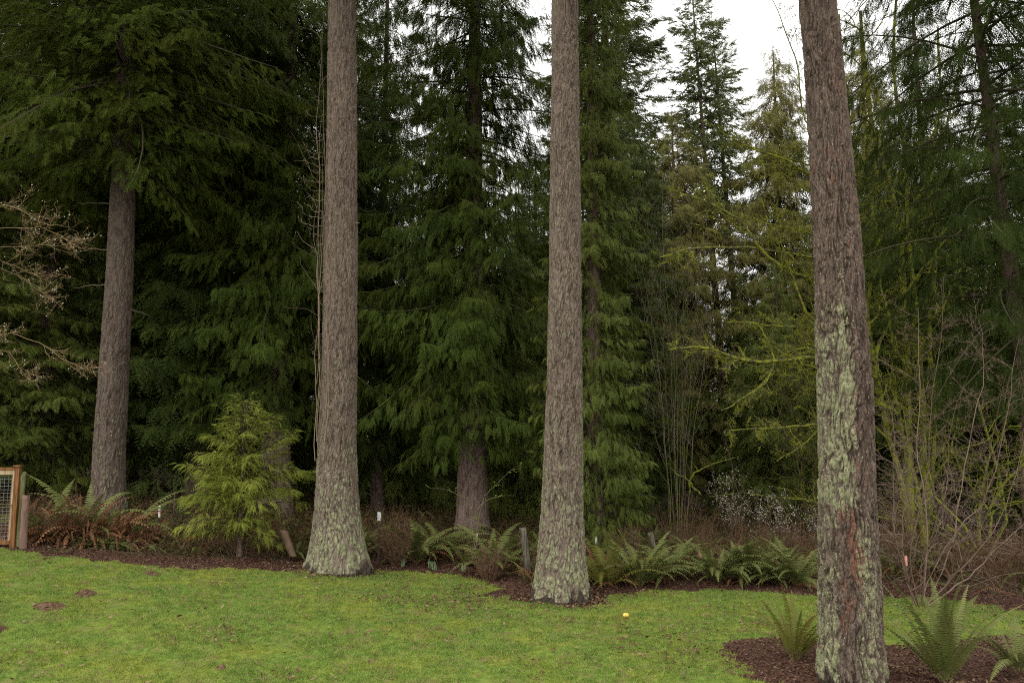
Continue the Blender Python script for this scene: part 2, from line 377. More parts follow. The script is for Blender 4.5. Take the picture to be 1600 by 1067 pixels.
# grass blades
def scatter(n, x0, x1, y0, y1, zk, pw=1.0):
    x = rng.uniform(x0, x1, n); y = y0 + (y1 - y0) * rng.random(n) ** pw
    keep = zone(x, y) == zk; return x[keep], y[keep]
def blades(mb, x, y, hgt_, wid, lean):
    n = len(x); z = hgt(x, y) - .004; az = rng.uniform(0, 6.283, n); aw = rng.uniform(0, 6.283, n)
    h = hgt_ * rng.uniform(.5, 1.3, n); l = lean * h * rng.random(n) * 2
    b = np.stack([x, y, z], 1); dw = np.stack([np.cos(aw), np.sin(aw), 0 * aw], 1) * wid * .5
    tip = b + np.stack([np.cos(az) * l, np.sin(az) * l, h], 1)
    v = np.stack([b - dw, b + dw, tip], 1).reshape(-1, 3); mb.add(v, np.arange(3 * n), np.repeat(rng.random(n) ** 2, 3))
mb = MB()
x, y = scatter(1300000, -15, 15, 8.5, 19.5, 0, 1.15)
u, v = project(x, y, hgt(x, y)); k = (u > -60) & (u < 1660) & (v < 1120); x, y = x[k], y[k]
dn = gn(np.stack([x * 1.3, y * 1.3, 0 * x], 1), 5) * .5 + gn(np.stack([x * 4, y * 4, 0 * x], 1), 6) * .5
k = rng.random(len(x)) < .60 + dn * 1.3
blades(mb, x[k], y[k], .036 + .03 * np.clip(dn[k] + .1, 0, 1), .010, .8)
# longer tufts, along the bed edge and here and there
x, y = scatter(60000, -15, 15, 9, 19.5, 0)
k = (gn(np.stack([x * 2.2, y * 2.2, 0 * x + 7], 1), 8) > .30); blades(mb, x[k], y[k], .065, .010, .8)
tag(mb.build('grass', M['grass']), kind='stuff')

# bark chips on the mulch, leaves and needles dropped on the lawn
def flakes(mb, x, y, s, up=.012, tl=.5):
    n = len(x); o = np.stack([x, y, hgt(x, y) + up], 1); az = rng.uniform(0, 6.283, n); s = s * rng.uniform(.5, 1.5, n)
    X = np.stack([np.cos(az), np.sin(az), rng.normal(0, tl, n) * .6], 1); Yv = np.stack([-np.sin(az), np.cos(az), rng.normal(0, tl, n)], 1)
    a = o - X * s[:, None]; b = o + Yv * (s * .45)[:, None]; c = o + X * s[:, None]; d = o - Yv * (s * .45)[:, None]
    v = np.stack([a, b, c, d], 1).reshape(-1, 3); i = np.arange(n)[:, None] * 4
    mb.add(v, np.concatenate([i + [0, 1, 2], i + [0, 2, 3]]), np.repeat(rng.random(n), 4))
mb = MB(); x, y = scatter(260000, -16, 14, 8.5, 21, 1); flakes(mb, x, y, .022, .008); tag(mb.build('bark_chips', M['chip']), kind='stuff')
mb = MB(); x, y = scatter(90000, -13, 13, 9, 19.5, 0)
u, v = project(x, y, hgt(x, y))
c = gn(np.stack([x * .8, y * .8, 0 * x + 2], 1), 31) + .9 * np.exp(-((u - 700) / 130) ** 2 - ((v - 935) / 25) ** 2) + .8 * np.exp(-((u - 1080) / 90) ** 2 - ((v - 1005) / 30) ** 2)
k = rng.random(len(x)) < np.clip(c * .6 - .03, 0.04, .7); flakes(mb, x[k], y[k], .032, .045, .4); tag(mb.build('leaf_litter', M['litter']), kind='stuff')

# ------------------------------------------------------------------ foliage templates (along +X, flat in XY)
def tri_blade(vs, ts, as_, p, d, L, wdt, nrm, a0, a1, mid=.4):
    s = np.cross(nrm, d); i = len(vs); vs += [p, p + d * L * mid + s * wdt, p + d * L, p + d * L * mid - s * wdt]
    ts += [[i, i + 1, i + 2], [i, i + 2, i + 3]]; as_ += [a0, (a0 + a1) / 2, a1, (a0 + a1) / 2]
def cedar_spray(seed, nl=9, curl=.35, side=.42):
    r = np.random.default_rng(seed); vs, ts, as_ = [], [], []
    def ax(t): return np.array([t, .04 * math.sin(t * 5 + seed), -curl * t * t])
    Zn = np.array([0, 0, 1.])
    tri_blade(vs, ts, as_, ax(0), norm(ax(1) - ax(0)), 1.0, .022, Zn, 0, 1)
    for i in range(nl):
        for sg in (-1, 1):
            t = (i + .5 + .25 * sg) / nl * .93 + .04; L = side * (1 - .75 * t) * (.45 + .55 * min(1, t * 5)) * r.uniform(.75, 1.2)
            an = r.uniform(.65, .95); p = ax(t); d = norm(np.array([math.cos(an), sg * math.sin(an), -2 * curl * t * .6 - r.uniform(0, .35)]))
            nn = norm(Zn - d * d[2] + np.array([0, 0, 0.])); tri_blade(vs, ts, as_, p, d, L, .026, nn, .1, .6 + .4 * t)
            for j in range(2):
                for s2 in (-1, 1):
                    u = .28 + .34 * j; q = p + d * L * u; side_v = np.cross(nn, d) * s2
                    d2 = norm(d * .8 + side_v * .75 + np.array([0, 0, -.15])); l2 = L * .42 * (1.1 - .7 * u)
                    k = len(vs); vs += [q - d * .012, q + d * .018, q + d2 * l2]; ts.append([k, k + 1, k + 2]); as_ += [.2, .3, .5 + .5 * t]
    return np.array(vs), np.array(ts), np.array(as_)
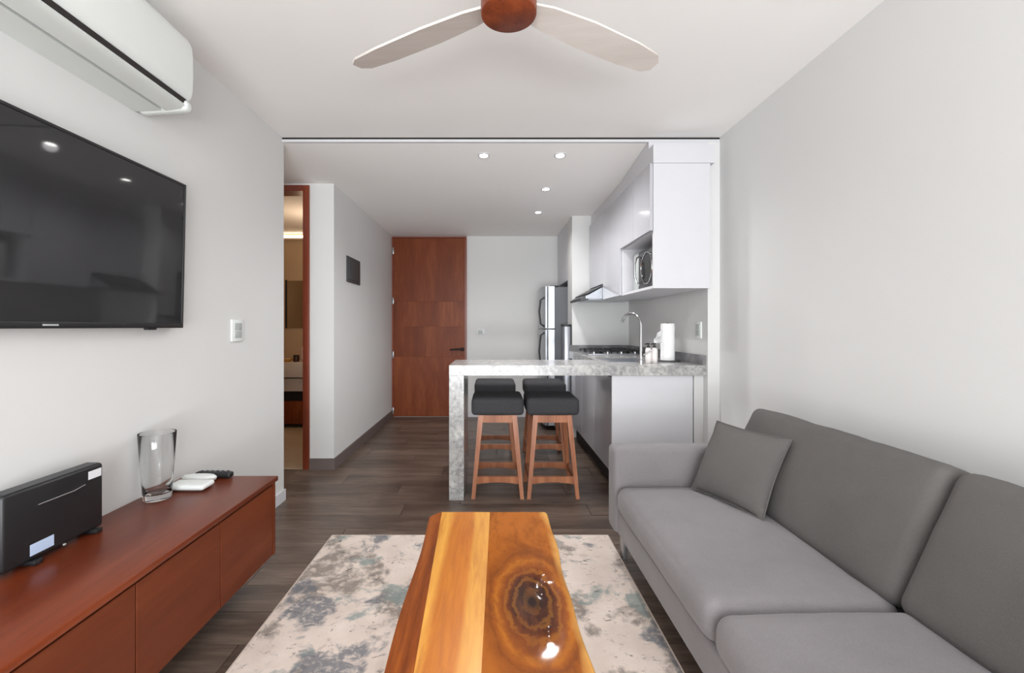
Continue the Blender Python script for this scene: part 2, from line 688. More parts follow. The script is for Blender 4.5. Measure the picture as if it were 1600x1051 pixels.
fl = struct('floor', bx(B(), -3.3, XR + 0.12, YB - 0.1, YE + 0.1, -0.08, -0.012), 'dark_gap')
PW, PL = 0.19, 1.22
plank_bm = bx(B(), -PL / 2 + 0.001, PL / 2 - 0.001, -PW / 2 + 0.0012, PW / 2 - 0.0012, -0.014, 0.0, 0.0015, 1)
pl0 = obj('plank', plank_bm, 'plank', fl, local=True)
row = 0
y = YB
first = True


def put_plank(x0, x1, yc):
    global first
    if x1 - x0 < 0.05:
        return
    if abs((x1 - x0) - PL) < 1e-4:
        if first:
            o = pl0
            first = False
        else:
            o = pl0.copy()
            COL.objects.link(o)
            o.parent = fl
        o.location = ((x0 + x1) / 2, yc, 0)
    else:
        o = obj('plank', bx(B(), x0 + 0.001, x1 - 0.001, yc - PW / 2 + 0.0012, yc + PW / 2 - 0.0012, -0.014, 0.0), 'plank', fl)


while y < YE:
    yc = y + PW / 2
    xa = -1.6 if yc < YS - 0.05 else (-3.2 if yc < YF - 0.02 else -1.34)
    xb = XR if yc < YS else XK
    x = xa - (row * 0.47 % PL)
    while x < xb:
        put_plank(max(x, xa), min(x + PL, xb), yc)
        x += PL
    row += 1
    y += PW

# beige bathroom floor lies on top of the slab beyond the door
struct('floor_bathroom', bx(B(), -3.2, -1.54, YF + 0.01, 5.75, -0.012, 0.004), 'beige_tile')

struct('wall_left', bx(B(), XL - 0.16, XL, YB, 3.055, 0, HL), 'wall')
struct('wall_right', bx(B(), XR, XR + 0.12, YB, YS, 0, HL), 'wall')
struct('wall_kitchen_right', bx(B(), XK, XR + 0.12, YS, YE, 0, 2.466), 'wall')
struct('wall_kitchen_left', bx(B(), -1.538, XKL, YF, YE, 0, HK), 'wall')
ew = B()
bx(ew, XKL + 0.0, XK, YE, YE + 0.1, 0, HK)
struct('wall_end', ew, 'wall')
struct('wall_return', bx(B(), 0.86, XK, 4.79, 5.07, 0, HK), 'wall')
# hall and bathroom beyond the left wall
struct('wall_hall_left', bx(B(), -3.3, -3.2, 2.9, 5.8, 0, HK), 'beige_wall')
struct('wall_hall_front', bx(B(), -3.2, XL - 0.16, 2.9, 3.0, 0, HK), 'wall')
bf = B()
bx(bf, -3.2, -2.44, YF, YF + 0.12, 0, HK)
bx(bf, -2.44, -1.538, YF, YF + 0.12, 2.385, HK)
struct('wall_bathroom_front', bf, 'wall')
struct('wall_bathroom_back', bx(B(), -3.2, -1.538, 5.7, 5.8, 0, HK), 'beige_wall')
struct('wall_bathroom_right', bx(B(), -1.545, -1.538, YF + 0.13, 5.7, 0, HK), 'beige_wall')

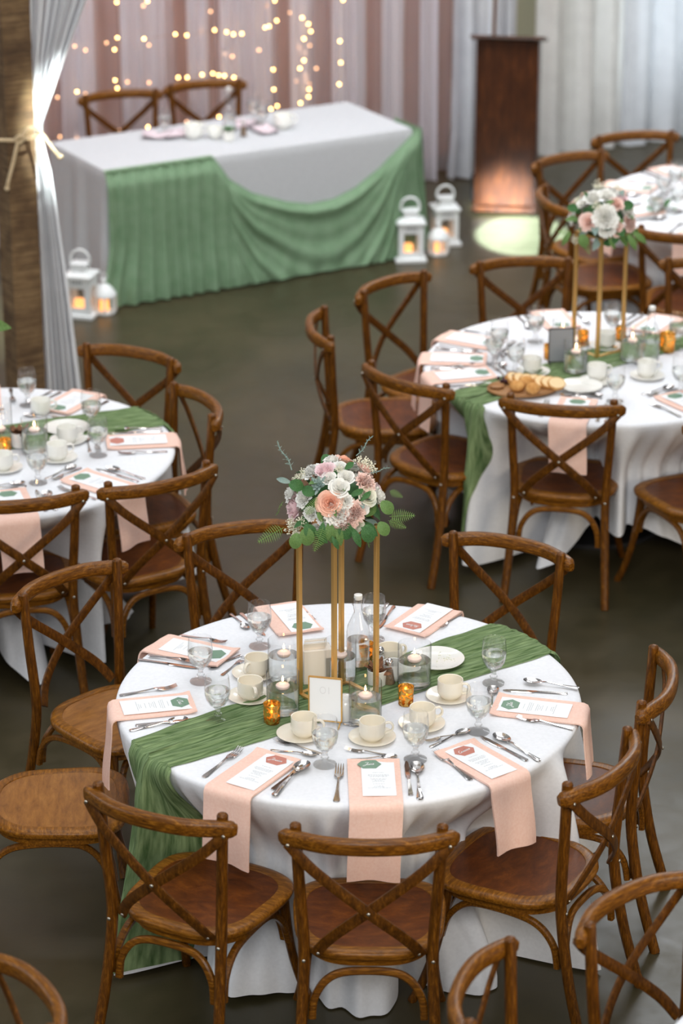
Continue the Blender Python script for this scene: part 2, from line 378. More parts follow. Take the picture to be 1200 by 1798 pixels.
def sm(a, b, x):
    t = min(1, max(0, (x - a) / (b - a))); return t * t * (3 - 2 * t)

# ------------------------------------------------------------ the setting
WD = (0.861, 0.509); WN = (0.509, -0.861)          # along the far wall, and out of it into the room
def wp(s, off, z): return (0.59 + s * WD[0] + off * WN[0], 17.77 + s * WD[1] + off * WN[1], z)
m = MB().box((0, 0, -0.05), (24, 32, 0.1)).mesh('floor', 'concrete', False)
tag(ob('floor', m, None, (0, 9, 0)), kind='structure')
def wall(name, s0, s1, z0, z1, off, mat, th=0.12):
    b = MB(); v = [wp(s, o, z) for z in (z0, z1) for (s, o) in ((s0, off), (s1, off), (s1, off - th), (s0, off - th))]
    b.add(v, [(3, 2, 1, 0), (4, 5, 6, 7), (0, 1, 5, 4), (1, 2, 6, 5), (2, 3, 7, 6), (3, 0, 4, 7)])
    return tag(ob(name, b.mesh(name, mat, False)), kind='structure')
w_left = wall('wall_back', -6.0, 0.62, 0, 5.6, -0.35, 'wall_board')
w_right = wall('wall_back_right', 0.62, 5.5, 0, 5.6, -0.35, 'wall_beige')
tag(ob('ceiling', MB().box((0, 0, 0), (24, 14, 0.1)).mesh('ceiling', 'ceiling', False), None, (0, 25.5, 9.6)), kind='structure')
# window behind the voile at the right
def window():
    w = tag(ob('window_1', None, None, wp(1.93, -0.33, 1.35), math.atan2(WD[1], WD[0])), kind='structure')
    ob('pane', MB().box((0, 0, 0), (0.9, 0.01, 1.9)).mesh('pane', 'pane', False), w)
    f = MB()
    for x in (-0.48, 0.0, 0.48): f.box((x, -0.02, 0), (0.06, 0.05, 2.0))
    for z in (-0.98, 0.0, 0.98): f.box((0, -0.02, z), (1.0, 0.05, 0.06))
    ob('window_frame', f.mesh('window_frame', 'lantern', False), w)
window()
# timber stud seen in the gap between the curtains, behind the lectern
b = MB().box((0, 0, 2.6), (0.075, 0.09, 5.2), None, 0.006)
tag(ob('timber_stud', b.mesh('timber_stud', wood('stud_wood', (0.22, 0.09, 0.04), (0.36, 0.16, 0.07), (0.45, 0.22, 0.10), (6, 6, 1), 0.6, 0)), None, wp(0.62, -0.28, 0), math.atan2(WD[1], WD[0])),
    'brown timber stud showing between the curtains behind the lectern', 'post')

def curtain(name, label, s0, s1, off, mat, seed, freq=9.0, amp=0.05, gather=0.0, ztop=4.2, sheer=False, flare=0.0, group=None):
    W_ = s1 - s0; nu = int(max(30, W_ * freq * 11)); rnd = random.Random(seed)
    ph = [rnd.uniform(0, 6.28) for _ in range(6)]
    def fn(u, v):
        z = 0.012 + v * (ztop - 0.012)
        s = s0 + u * W_; a = s * freq * 2 * PI
        q = math.sin(a + 1.3 * math.sin(s * 3.1 + ph[0]) + ph[1]) + 0.45 * math.sin(a * 2.3 + ph[2] + z * .5) + 0.5 * fbm(s * 7, z * .5, seed)
        cx = (s0 + s1) / 2; g = 1 - gather * (1 - sm(0, 2.5, z)) + flare * (1 - sm(0, 0.35, z))
        sx = cx + (s - cx) * g + 0.018 * math.cos(a * 1.0 + ph[3]) * 1.2
        return wp(sx, off + amp * q * (0.8 + 0.3 * (1 - v)), z)
    me = MB().grid(nu, 14, fn).mesh(name, mat, True, None)
    return tag(ob(name, me), label, 'curtain', group)
curtain('sheer_curtain', 'sheer pinkish white backdrop curtain behind the head table, back layer', -3.9, 0.40, 0.02, 'sheer', 3, 3.3, 0.05)
# strands of the front layer, with darker gaps between them
strands = [(-3.25, -2.92), (-2.72, -2.50), (-2.32, -2.02), (-1.86, -1.70), (-1.62, -1.30), (-1.16, -0.98), (-0.86, -0.60), (-0.50, -0.30), (-0.22, -0.06)]
for i, (a, c_) in enumerate(strands):
    curtain('sheer_strand', 'narrow sheer white curtain panel of the fairy-light backdrop, %s of nine from the left' % ['first', 'second', 'third', 'fourth', 'fifth', 'sixth', 'seventh', 'eighth', 'ninth'][i],
            a, c_, 0.17, 'sheer_front', 20 + i, 9.0, 0.028, group='front voile panels of the backdrop')
curtain('gathered_curtain', 'white voile curtain pooling on the floor just left of the lectern', 0.00, 0.26, 0.20, 'drape_white', 41, 8.0, 0.05, 0.0, flare=0.25)
curtain('gathered_curtain', 'narrow white voile curtain tucked behind the left side of the lectern', 0.37, 0.55, 0.14, 'drape_white', 42, 9.0, 0.04, 0.1, flare=0.3)
curtain('voile_curtain', 'long pale grey voile curtain right of the lectern, left panel', 0.80, 1.52, 0.05, 'drape_grey', 43, 5.0, 0.055)
curtain('voile_curtain', 'long white voile curtain lit by the window at the far right', 1.46, 3.6, 0.10, 'drape_white', 44, 4.2, 0.055)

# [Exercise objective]
Transcribe the lines above from the one with "by 1798 pixels." through the one with "t = min(1, max(0, (x". Include both ends and leave out every other line.

# [Task solution]
Continue the Blender Python script for this scene: part 2, from line 378. More parts follow. Take the picture to be 1200 by 1798 pixels.
def sm(a, b, x):
    t = min(1, max(0, (x - a) / (b - a))); return t * t * (3 - 2 * t)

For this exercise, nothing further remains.